Task objective> Faithfully return all lines, omitting every embedded picture.

Raw data>
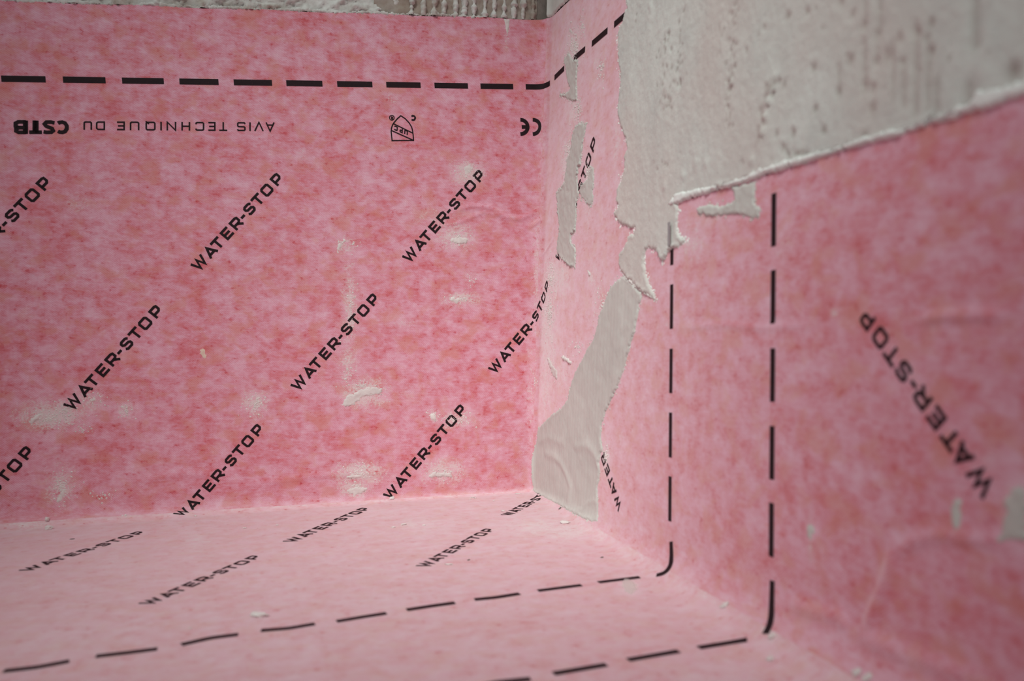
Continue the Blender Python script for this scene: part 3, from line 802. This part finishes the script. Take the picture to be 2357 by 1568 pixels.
PQ = uv([(a, b) for a, b, _ in PITS], 'R'); PR = np.array([r for _, _, r in PITS])
# vertical comb streaks near the middle of the coat: (px x, y0, y1, half width m, depth m)
STREAK = [(1992, 95, 215, .0018, .0007), (2024, 110, 150, .0016, .0006), (2110, 60, 260, .0024, .0008), (2084, 140, 240, .0020, .0006), (2140, 80, 250, .002, .0005), (2160, 180, 260, .0022, .0005),
          (2030, 0, 60, .002, .0006), (1995, 0, 50, .002, .0006), (2250, 0, 110, .0026, .0007), (2236, 200, 260, .003, .0007), (1935, 150, 225, .0016, .0005), (2060, 100, 230, .0016, .0005)]
SQ = [(uv([(x, a), (x, b)], 'R'), w, d) for x, a, b, w, d in STREAK]
LUMPS = [((1778, 205), .004, .0014), ((1773, 235), .003, .0016), ((1765, 270), .003, .0014), ((1760, 305), .004, .0015), ((1790, 175), .003, .0010), ((1686, 190), .002, .0010), ((1605, 375), .004, .0009), ((1630, 378), .003, .0008),
         ((1575, 405), .003, .0012), ((1750, 320), .003, .0010), ((1735, 370), .003, .0009), ((1500, 15), .003, .001), ((1535, 430), .003, .001)]
LQ = [(uv([c], 'R')[0], r, hh) for c, r, hh in LUMPS]
def coat_relief(q, P):
    d = np.zeros(len(q)); att = np.zeros(len(q))
    for c, r in zip(PQ, PR):
        m = (np.abs(q - c) < 3 * r).all(axis=1)
        if m.any():
            k = np.exp(-(((q[m] - c) * [1, 0.8]) ** 2).sum(axis=1) / (r * r) * 0.9)
            d[m] -= 0.0010 * k * min(1.0, r / 0.0012); att[m] = np.maximum(att[m], k)
            k2 = np.exp(-(((q[m] - c - [0, r * 1.5])) ** 2).sum(axis=1) / (r * r)); d[m] += 0.0004 * k2
    for pts, w, dep in SQ:
        dd, t = seg_dist(q, pts); k = np.exp(-(dd / w) ** 2); d -= dep * k; att = np.maximum(att, 0.55 * k)
    for c, r, hh in LQ:
        d += hh * np.exp(-((q - c) ** 2).sum(axis=1) / (r * r))
    d += 0.0005 * pnoise(P * [1, 1, 0.35], 45, 3) + 0.00022 * pnoise(P, 420, 2)
    return d, att
coat = patch('adhesive_coat', None, 'R', M_COAT, thick=0.0011, edge=0.0016, grid=0.0019, jit=0.0005, rough=0.0, rim=0.0008, parent=wall_right, poly=cpoly, hfun=coat_relief, ostep=0.0014)
up_e = cC([(0, 1310), (150, 1278), (350, 1235), (480, 1185), (650, 1112), (880, 1050), (1100, 995), (1300, 915), (1600, 845), (1750, 785), (2000, 690), (2060, 615), (2357, 545)])
lo_e = cC([(-60, 1400)] + [(0, 1389), (100, 1346), (300, 1285), (500, 1233), (600, 1185), (900, 1100), (1150, 1015), (1500, 925), (1700, 855), (2000, 765), (2200, 705), (2357, 655)])
bp_ = np.concatenate([uv(lo_e, 'R'), [[0.62, ec[0] * 0.62 + ec[1] - 0.001], [0.62, ec[0] * 0.62 + ec[1] + 0.016]], uv(up_e[::-1], 'R')])
bead = patch('adhesive_bead', None, 'R', M_BEAD, thick=0.0018, edge=0.0010, grid=0.0014, jit=0.0003, rough=0.0003, rim=0.0002, parent=wall_right, poly=bp_)
bead['label'] = 'whitish ridge of adhesive squeezed out along the sheet edge'
coat['label'] = 'scraped pale grey adhesive coat with pin holes'
# pale scrap of adhesive above the flap's cut edge, at the inner corner
scr = patch('adhesive_coat', cJ([(215, 175), (230, 90), (245, -60), (560, -60), (420, 5), (340, 80), (290, 140), (262, 168)]), 'R', M_COAT, thick=0.0012, edge=0.0015, grid=0.0018, parent=wall_right, rim=0.0004)

M_FAINT = plaster_mat('print_seen_through_skim', lin(140, 134, 138), lin(158, 152, 154), lin(172, 166, 166), 0.2, 400)
fd = decal('dash', [([p for p in uv([(1547, 512), (1547, 540), (1546.5, 566)], 'R')], 0.0040, False, 0.002)], 'R', side_panel, 'dash half hidden under skim', off=0.0026)
fd.data.materials[0] = M_FAINT
SK = 'adhesive patches on the pink corner flap'
band_px = cK([(900, 1330), (935, 1305), (1000, 1372), (1090, 1468), (1078, 1568)]) + \
    cL([(710, 0), (700, 80), (680, 180), (660, 240), (625, 370), (585, 490), (545, 570), (510, 650), (485, 730), (480, 820), (495, 870), (480, 900), (470, 960),
        (475, 1010), (460, 1090), (460, 1180), (468, 1310), (430, 1322), (330, 1275), (250, 1225), (190, 1195), (110, 1155), (78, 1130), (72, 1060), (70, 960), (82, 880), (96, 800), (103, 745),
        (150, 700), (190, 660), (245, 625), (280, 570), (300, 480), (330, 400), (370, 330), (400, 270), (440, 200), (460, 130), (480, 40)]) + cK([(750, 1568), (775, 1480), (820, 1390)])
WOBQ = [(uv(cL(p), 'R'), hh, w) for p, hh, w in [([(150, 900), (210, 920), (245, 960), (270, 1010), (300, 1100), (290, 1180)], .0009, .004), ([(330, 860), (400, 850), (450, 900), (465, 960)], .0009, .004),
        ([(330, 1255), (380, 1235), (400, 1195), (440, 1185), (465, 1190)], .0006, .002), ([(110, 830), (170, 800), (260, 840)], .0006, .004)]]
def band_relief(q, P):
    d = 0.0004 * pnoise(P, 60, 2)
    for pts, hh, w in WOBQ:
        dd, t = seg_dist(q, pts); d = d + hh * np.exp(-(dd / w) ** 2)
    d += 0.00008 * np.sin(q[:, 0] * 900)
    return d, None
band = patch('adhesive_band', band_px, 'R', M_PATCH, thick=0.0009, edge=0.0016, grid=0.0018, jit=0.0004, rough=0.00012, rim=0.0005, hfun=band_relief)
tag(band, 'wide pale grey adhesive band running down to the floor in the inner corner', 'adhesive')
ridge = patch('adhesive_ridge', cK([(905, 1290), (935, 1300), (1010, 1365), (1090, 1435), (1165, 1480), (1230, 1548), (1150, 1505), (1070, 1455), (990, 1385), (925, 1325)]), 'R', M_WHITE, thick=0.0018, edge=0.0015, grid=0.0012, rough=0.0006, parent=band)
ridge['label'] = 'raised whitish adhesive ridge'
p1_px = cJ([(425, 475), (470, 540), (515, 545), (505, 640), (500, 760), (505, 905), (460, 915), (410, 885), (360, 870), (345, 845), (400, 850), (440, 800), (415, 720), (405, 650), (400, 600), (385, 540)])
p1 = patch('adhesive_patch', p1_px, 'R', M_PATCH, thick=0.0006, edge=0.0012, grid=0.0012, rim=0.0007, rough=0.0003)
tag(p1, 'small adhesive patch covering a dash near the top of the corner flap', 'adhesive', SK)
p2_px = cJ([(595, 1105), (575, 1200), (555, 1300), (540, 1430), (535, 1500)]) + cK([(515, 330), (505, 430), (512, 500), (525, 590), (500, 640), (500, 720), (495, 830), (488, 900), (450, 960), (445, 1000), (490, 1060), (490, 1150), (487, 1245), (440, 1230), (380, 1170), (325, 1120), (320, 1060), (330, 1010), (345, 920),
            (345, 850), (330, 760), (325, 680), (318, 560), (345, 540), (395, 470), (400, 400), (410, 310), (420, 250)]) + cJ([(440, 1380), (450, 1300), (470, 1200), (490, 1140), (540, 1110)])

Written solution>
Continue the Blender Python script for this scene: part 3, from line 802. This part finishes the script. Take the picture to be 2357 by 1568 pixels.
PQ = uv([(a, b) for a, b, _ in PITS], 'R'); PR = np.array([r for _, _, r in PITS])
# vertical comb streaks near the middle of the coat: (px x, y0, y1, half width m, depth m)
STREAK = [(1992, 95, 215, .0018, .0007), (2024, 110, 150, .0016, .0006), (2110, 60, 260, .0024, .0008), (2084, 140, 240, .0020, .0006), (2140, 80, 250, .002, .0005), (2160, 180, 260, .0022, .0005),
          (2030, 0, 60, .002, .0006), (1995, 0, 50, .002, .0006), (2250, 0, 110, .0026, .0007), (2236, 200, 260, .003, .0007), (1935, 150, 225, .0016, .0005), (2060, 100, 230, .0016, .0005)]
SQ = [(uv([(x, a), (x, b)], 'R'), w, d) for x, a, b, w, d in STREAK]
LUMPS = [((1778, 205), .004, .0014), ((1773, 235), .003, .0016), ((1765, 270), .003, .0014), ((1760, 305), .004, .0015), ((1790, 175), .003, .0010), ((1686, 190), .002, .0010), ((1605, 375), .004, .0009), ((1630, 378), .003, .0008),
         ((1575, 405), .003, .0012), ((1750, 320), .003, .0010), ((1735, 370), .003, .0009), ((1500, 15), .003, .001), ((1535, 430), .003, .001)]
LQ = [(uv([c], 'R')[0], r, hh) for c, r, hh in LUMPS]
def coat_relief(q, P):
    d = np.zeros(len(q)); att = np.zeros(len(q))
    for c, r in zip(PQ, PR):
        m = (np.abs(q - c) < 3 * r).all(axis=1)
        if m.any():
            k = np.exp(-(((q[m] - c) * [1, 0.8]) ** 2).sum(axis=1) / (r * r) * 0.9)
            d[m] -= 0.0010 * k * min(1.0, r / 0.0012); att[m] = np.maximum(att[m], k)
            k2 = np.exp(-(((q[m] - c - [0, r * 1.5])) ** 2).sum(axis=1) / (r * r)); d[m] += 0.0004 * k2
    for pts, w, dep in SQ:
        dd, t = seg_dist(q, pts); k = np.exp(-(dd / w) ** 2); d -= dep * k; att = np.maximum(att, 0.55 * k)
    for c, r, hh in LQ:
        d += hh * np.exp(-((q - c) ** 2).sum(axis=1) / (r * r))
    d += 0.0005 * pnoise(P * [1, 1, 0.35], 45, 3) + 0.00022 * pnoise(P, 420, 2)
    return d, att
coat = patch('adhesive_coat', None, 'R', M_COAT, thick=0.0011, edge=0.0016, grid=0.0019, jit=0.0005, rough=0.0, rim=0.0008, parent=wall_right, poly=cpoly, hfun=coat_relief, ostep=0.0014)
up_e = cC([(0, 1310), (150, 1278), (350, 1235), (480, 1185), (650, 1112), (880, 1050), (1100, 995), (1300, 915), (1600, 845), (1750, 785), (2000, 690), (2060, 615), (2357, 545)])
lo_e = cC([(-60, 1400)] + [(0, 1389), (100, 1346), (300, 1285), (500, 1233), (600, 1185), (900, 1100), (1150, 1015), (1500, 925), (1700, 855), (2000, 765), (2200, 705), (2357, 655)])
bp_ = np.concatenate([uv(lo_e, 'R'), [[0.62, ec[0] * 0.62 + ec[1] - 0.001], [0.62, ec[0] * 0.62 + ec[1] + 0.016]], uv(up_e[::-1], 'R')])
bead = patch('adhesive_bead', None, 'R', M_BEAD, thick=0.0018, edge=0.0010, grid=0.0014, jit=0.0003, rough=0.0003, rim=0.0002, parent=wall_right, poly=bp_)
bead['label'] = 'whitish ridge of adhesive squeezed out along the sheet edge'
coat['label'] = 'scraped pale grey adhesive coat with pin holes'
# pale scrap of adhesive above the flap's cut edge, at the inner corner
scr = patch('adhesive_coat', cJ([(215, 175), (230, 90), (245, -60), (560, -60), (420, 5), (340, 80), (290, 140), (262, 168)]), 'R', M_COAT, thick=0.0012, edge=0.0015, grid=0.0018, parent=wall_right, rim=0.0004)

M_FAINT = plaster_mat('print_seen_through_skim', lin(140, 134, 138), lin(158, 152, 154), lin(172, 166, 166), 0.2, 400)
fd = decal('dash', [([p for p in uv([(1547, 512), (1547, 540), (1546.5, 566)], 'R')], 0.0040, False, 0.002)], 'R', side_panel, 'dash half hidden under skim', off=0.0026)
fd.data.materials[0] = M_FAINT
SK = 'adhesive patches on the pink corner flap'
band_px = cK([(900, 1330), (935, 1305), (1000, 1372), (1090, 1468), (1078, 1568)]) + \
    cL([(710, 0), (700, 80), (680, 180), (660, 240), (625, 370), (585, 490), (545, 570), (510, 650), (485, 730), (480, 820), (495, 870), (480, 900), (470, 960),
        (475, 1010), (460, 1090), (460, 1180), (468, 1310), (430, 1322), (330, 1275), (250, 1225), (190, 1195), (110, 1155), (78, 1130), (72, 1060), (70, 960), (82, 880), (96, 800), (103, 745),
        (150, 700), (190, 660), (245, 625), (280, 570), (300, 480), (330, 400), (370, 330), (400, 270), (440, 200), (460, 130), (480, 40)]) + cK([(750, 1568), (775, 1480), (820, 1390)])
WOBQ = [(uv(cL(p), 'R'), hh, w) for p, hh, w in [([(150, 900), (210, 920), (245, 960), (270, 1010), (300, 1100), (290, 1180)], .0009, .004), ([(330, 860), (400, 850), (450, 900), (465, 960)], .0009, .004),
        ([(330, 1255), (380, 1235), (400, 1195), (440, 1185), (465, 1190)], .0006, .002), ([(110, 830), (170, 800), (260, 840)], .0006, .004)]]
def band_relief(q, P):
    d = 0.0004 * pnoise(P, 60, 2)
    for pts, hh, w in WOBQ:
        dd, t = seg_dist(q, pts); d = d + hh * np.exp(-(dd / w) ** 2)
    d += 0.00008 * np.sin(q[:, 0] * 900)
    return d, None
band = patch('adhesive_band', band_px, 'R', M_PATCH, thick=0.0009, edge=0.0016, grid=0.0018, jit=0.0004, rough=0.00012, rim=0.0005, hfun=band_relief)
tag(band, 'wide pale grey adhesive band running down to the floor in the inner corner', 'adhesive')
ridge = patch('adhesive_ridge', cK([(905, 1290), (935, 1300), (1010, 1365), (1090, 1435), (1165, 1480), (1230, 1548), (1150, 1505), (1070, 1455), (990, 1385), (925, 1325)]), 'R', M_WHITE, thick=0.0018, edge=0.0015, grid=0.0012, rough=0.0006, parent=band)
ridge['label'] = 'raised whitish adhesive ridge'
p1_px = cJ([(425, 475), (470, 540), (515, 545), (505, 640), (500, 760), (505, 905), (460, 915), (410, 885), (360, 870), (345, 845), (400, 850), (440, 800), (415, 720), (405, 650), (400, 600), (385, 540)])
p1 = patch('adhesive_patch', p1_px, 'R', M_PATCH, thick=0.0006, edge=0.0012, grid=0.0012, rim=0.0007, rough=0.0003)
tag(p1, 'small adhesive patch covering a dash near the top of the corner flap', 'adhesive', SK)
p2_px = cJ([(595, 1105), (575, 1200), (555, 1300), (540, 1430), (535, 1500)]) + cK([(515, 330), (505, 430), (512, 500), (525, 590), (500, 640), (500, 720), (495, 830), (488, 900), (450, 960), (445, 1000), (490, 1060), (490, 1150), (487, 1245), (440, 1230), (380, 1170), (325, 1120), (320, 1060), (330, 1010), (345, 920),
            (345, 850), (330, 760), (325, 680), (318, 560), (345, 540), (395, 470), (400, 400), (410, 310), (420, 250)]) + cJ([(440, 1380), (450, 1300), (470, 1200), (490, 1140), (540, 1110)])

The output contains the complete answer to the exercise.